Sotto la sua direzione, insomma, questi musicisti sono diventati rigorosi, quasi tedeschi...
«Non saranno mai tedeschi. E aggiungo: meno male. Rispetto ad altri complessi europei, quelli italiani hanno altri pregi. Non meno rilevanti. E comunque, io ho ancora nelle orecchie il suono dell'eccellente Sesta di Mahler eseguita dall'orchestra del San Carlo. Che sarebbe un'orchestra d'opera per tradizione, ma ha imparato a fare tanto altro, e a farlo bene».

Immaginiamo che le dispiaccia tanto pensare di lasciarla...
«Calma, ci sono ancora due anni di contratto e abbiamo un mucchio di scadenze da onorare, alcune anche molto importanti.

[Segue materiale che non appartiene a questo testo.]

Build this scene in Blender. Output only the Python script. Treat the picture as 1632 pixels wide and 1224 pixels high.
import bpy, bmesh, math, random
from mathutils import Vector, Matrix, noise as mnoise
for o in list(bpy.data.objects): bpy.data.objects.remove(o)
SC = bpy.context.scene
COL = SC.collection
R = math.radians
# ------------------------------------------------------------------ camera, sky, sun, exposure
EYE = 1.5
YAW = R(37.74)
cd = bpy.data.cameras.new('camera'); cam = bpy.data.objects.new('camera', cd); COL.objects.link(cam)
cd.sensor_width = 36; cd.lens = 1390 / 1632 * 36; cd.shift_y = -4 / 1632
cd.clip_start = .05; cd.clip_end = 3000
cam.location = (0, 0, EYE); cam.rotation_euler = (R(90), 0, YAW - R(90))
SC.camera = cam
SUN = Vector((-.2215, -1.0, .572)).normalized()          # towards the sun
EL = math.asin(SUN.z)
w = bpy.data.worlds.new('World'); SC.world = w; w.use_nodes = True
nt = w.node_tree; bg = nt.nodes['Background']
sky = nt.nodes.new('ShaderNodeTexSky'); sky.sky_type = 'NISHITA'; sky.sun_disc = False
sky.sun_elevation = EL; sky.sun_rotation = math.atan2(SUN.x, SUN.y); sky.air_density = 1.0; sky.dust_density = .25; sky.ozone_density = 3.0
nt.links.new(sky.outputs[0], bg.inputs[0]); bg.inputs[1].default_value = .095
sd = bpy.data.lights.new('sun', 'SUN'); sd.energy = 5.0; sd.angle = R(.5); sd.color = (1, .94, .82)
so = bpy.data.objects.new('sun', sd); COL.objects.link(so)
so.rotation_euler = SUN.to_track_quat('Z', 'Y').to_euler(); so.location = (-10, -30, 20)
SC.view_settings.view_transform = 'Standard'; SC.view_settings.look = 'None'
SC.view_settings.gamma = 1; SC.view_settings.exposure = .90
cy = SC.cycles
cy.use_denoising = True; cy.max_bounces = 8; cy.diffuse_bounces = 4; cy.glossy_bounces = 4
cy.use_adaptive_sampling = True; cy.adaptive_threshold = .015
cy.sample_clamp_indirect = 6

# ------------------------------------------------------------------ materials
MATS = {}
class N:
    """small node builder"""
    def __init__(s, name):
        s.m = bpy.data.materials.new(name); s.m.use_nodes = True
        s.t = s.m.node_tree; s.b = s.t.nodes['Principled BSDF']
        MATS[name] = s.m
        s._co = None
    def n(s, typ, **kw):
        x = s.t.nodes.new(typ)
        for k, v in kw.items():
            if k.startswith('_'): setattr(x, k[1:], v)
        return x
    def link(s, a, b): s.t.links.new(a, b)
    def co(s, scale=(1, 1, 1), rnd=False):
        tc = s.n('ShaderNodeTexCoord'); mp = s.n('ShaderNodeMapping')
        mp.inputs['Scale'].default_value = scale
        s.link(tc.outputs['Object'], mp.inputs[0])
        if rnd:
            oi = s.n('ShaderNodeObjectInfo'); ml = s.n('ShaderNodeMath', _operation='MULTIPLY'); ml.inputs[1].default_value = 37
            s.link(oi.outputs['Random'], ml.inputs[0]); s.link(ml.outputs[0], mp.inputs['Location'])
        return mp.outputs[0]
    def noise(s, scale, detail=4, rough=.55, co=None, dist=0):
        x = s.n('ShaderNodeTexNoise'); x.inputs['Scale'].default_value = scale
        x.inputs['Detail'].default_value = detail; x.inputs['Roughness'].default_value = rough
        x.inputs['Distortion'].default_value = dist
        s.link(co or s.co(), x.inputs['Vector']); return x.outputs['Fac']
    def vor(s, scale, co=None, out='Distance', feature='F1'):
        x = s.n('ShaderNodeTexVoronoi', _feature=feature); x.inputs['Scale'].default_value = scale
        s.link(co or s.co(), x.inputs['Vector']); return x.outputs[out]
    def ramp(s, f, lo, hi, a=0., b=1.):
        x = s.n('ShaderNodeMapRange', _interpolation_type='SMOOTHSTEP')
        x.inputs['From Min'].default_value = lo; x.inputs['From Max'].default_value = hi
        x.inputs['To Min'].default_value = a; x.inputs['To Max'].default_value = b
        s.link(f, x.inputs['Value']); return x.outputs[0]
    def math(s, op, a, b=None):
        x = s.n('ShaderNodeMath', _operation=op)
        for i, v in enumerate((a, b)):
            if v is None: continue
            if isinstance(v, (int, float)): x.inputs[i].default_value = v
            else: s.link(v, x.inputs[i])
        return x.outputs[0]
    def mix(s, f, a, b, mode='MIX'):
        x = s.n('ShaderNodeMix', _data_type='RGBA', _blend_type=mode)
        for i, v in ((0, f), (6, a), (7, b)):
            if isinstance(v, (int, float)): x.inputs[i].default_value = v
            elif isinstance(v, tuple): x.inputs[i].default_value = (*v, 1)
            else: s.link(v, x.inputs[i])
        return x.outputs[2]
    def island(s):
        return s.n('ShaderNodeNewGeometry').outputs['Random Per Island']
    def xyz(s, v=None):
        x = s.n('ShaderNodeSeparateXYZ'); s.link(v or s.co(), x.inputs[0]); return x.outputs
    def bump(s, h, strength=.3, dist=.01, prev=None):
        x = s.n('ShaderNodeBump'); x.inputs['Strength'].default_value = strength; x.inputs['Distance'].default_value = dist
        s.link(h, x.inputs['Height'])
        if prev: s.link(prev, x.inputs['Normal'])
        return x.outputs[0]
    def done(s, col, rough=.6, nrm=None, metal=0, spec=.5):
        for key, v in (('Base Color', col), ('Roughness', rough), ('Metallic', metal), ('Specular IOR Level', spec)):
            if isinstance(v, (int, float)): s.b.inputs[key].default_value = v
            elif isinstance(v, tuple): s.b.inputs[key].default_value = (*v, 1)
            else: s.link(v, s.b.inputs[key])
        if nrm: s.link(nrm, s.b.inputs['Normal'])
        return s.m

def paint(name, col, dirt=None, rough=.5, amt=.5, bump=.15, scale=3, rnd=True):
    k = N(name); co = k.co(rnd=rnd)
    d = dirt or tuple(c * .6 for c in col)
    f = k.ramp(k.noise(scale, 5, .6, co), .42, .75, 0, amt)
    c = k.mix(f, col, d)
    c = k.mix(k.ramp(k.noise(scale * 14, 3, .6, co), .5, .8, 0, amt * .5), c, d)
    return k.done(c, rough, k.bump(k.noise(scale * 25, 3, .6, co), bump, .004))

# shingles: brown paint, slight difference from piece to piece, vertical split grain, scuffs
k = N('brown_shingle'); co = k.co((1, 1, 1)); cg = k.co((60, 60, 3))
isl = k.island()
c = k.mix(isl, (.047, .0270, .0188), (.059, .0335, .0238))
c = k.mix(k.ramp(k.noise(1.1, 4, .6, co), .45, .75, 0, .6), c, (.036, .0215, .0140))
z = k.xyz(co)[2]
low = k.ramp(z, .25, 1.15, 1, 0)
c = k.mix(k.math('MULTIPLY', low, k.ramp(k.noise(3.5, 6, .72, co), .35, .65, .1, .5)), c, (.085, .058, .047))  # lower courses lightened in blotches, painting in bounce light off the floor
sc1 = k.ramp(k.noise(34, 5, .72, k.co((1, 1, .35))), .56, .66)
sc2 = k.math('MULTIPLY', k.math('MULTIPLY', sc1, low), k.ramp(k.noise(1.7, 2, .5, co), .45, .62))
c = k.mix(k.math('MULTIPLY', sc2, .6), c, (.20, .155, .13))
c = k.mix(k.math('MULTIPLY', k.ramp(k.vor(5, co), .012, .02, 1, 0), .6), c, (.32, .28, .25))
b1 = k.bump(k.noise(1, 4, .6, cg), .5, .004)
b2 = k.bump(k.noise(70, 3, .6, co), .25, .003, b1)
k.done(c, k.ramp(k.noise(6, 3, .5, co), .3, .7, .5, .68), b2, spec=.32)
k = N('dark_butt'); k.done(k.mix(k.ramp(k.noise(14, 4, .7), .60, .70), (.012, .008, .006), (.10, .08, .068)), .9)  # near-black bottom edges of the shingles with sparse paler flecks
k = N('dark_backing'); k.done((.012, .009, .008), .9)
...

E poi, con l'orchestra della Rai di Torino, per esempio, continuo ad avere un rapporto di frequentazione non casuale, come ospite. Potrebbe succedere lo stesso, vedremo... Comunque sì, mi dispiace».

Noi ci riproviamo: sicuro che non vuole ripensarci? In fondo, il soprintendente uscente le aveva proposto un prolungamento di contratto...
«Il mio non è un capriccio, come si sarà capito. Credo che in teatro, come nella vita, sia importante dare un senso di continuità alle cose. Ognuno è libero di prendere la propria via, ma per proseguire sulla via già intrapresa vorrei poter contare sugli stessi compagni di viaggio. E mi riferisco, lo ripeto, allo staff artistico del teatro».

Dica la verità, un pizzico di amarezza c'è?
«No. È solo una questione di consapevolezza. Sono molto sereno e molto lucido. Molto concentrato sulla musica e sul lavoro da portare avanti con l'orchestra».

Certe decisioni, chiaramente, toccano la sostanza della vita teatrale. Ma non è che qualcosa nella forma, ossia nel modo in cui è stata gestita tutta la vicenda dei cambi al vertice, le abbia dato fastidio?
«Sinceramente non ho neanche fatto caso ai dettagli formali di questa storia. Vivo immerso nella musica e il mio ruolo lascia poco tempo per pensare ad altro che non sia l'offerta sinfonica e d'opera».

A proposito di opera, che ne pensa dell'idea di tenere «La traviata» come fil rouge ricorrente nella programmazione del San Carlo?
«Va bene, purché non si trascuri l'altro repertorio, meno consueto, e si cerchi di indicare nuove vie allo spettatore, oltre che assecondarne i gusti».

«Kat'a Kabanova» e «Lady Macbeth» restano spettacoli di gran pregio, protesi non a caso verso territori poco esplorati.
«Sì, infatti, penso a titoli del genere. È importante fare opere così, farle bene, e far sapere alla gente di cosa si tratti. Fidelizzare il pubblico attraverso la novità: sono felice di vedere uno spettatore che venga al San Carlo per la prima volta, ma ancora di più quando ci torna. Vuol dire che è rimasto soddisfatto da quanto ha trovato».

Cosa troveranno, allora, quelli che verranno sabato al San Carlo?
«Lontano di un autore come Ligeti che va considerato tra i giganti musicali del ventesimo secolo. E poi Das Lied von der Erde di Mahler: messi così in fila, sembrano nascere l'uno dall'altro, sull'onda dello stesso senso di smarrimento, di straniamento emotivo».

Qualche integralista classico potrà pensare: «Oddio, un altro programma complicato»...
«Ma è un programma bellissimo, che semplicemente richiede la giusta disposizione d'animo da parte di chi ascolti. Niente intellettualismi, solo grande musica. Il modo in cui Ligeti tratta gli strumenti in Lontano, con una grazia quasi cameristica e modernissima negli esiti, è straordinario. Quanto a Mahler, siamo di fronte ad un racconto senza una trama rigida, un viaggio nell'anima che termina in un clima intimo, suadente, di sospensione. Di complicato al di là del lavoro di chi esegua non c'è nulla».

Magari, sabato ad applaudirla ci sarà un nuovo soprintendente...
«Farebbe parte della vita di un teatro. L'importante è che ci siano il pubblico ed un'orchestra preparata. Oltre spero -ai miei interlocutori di sempre. Poi, si vedrà».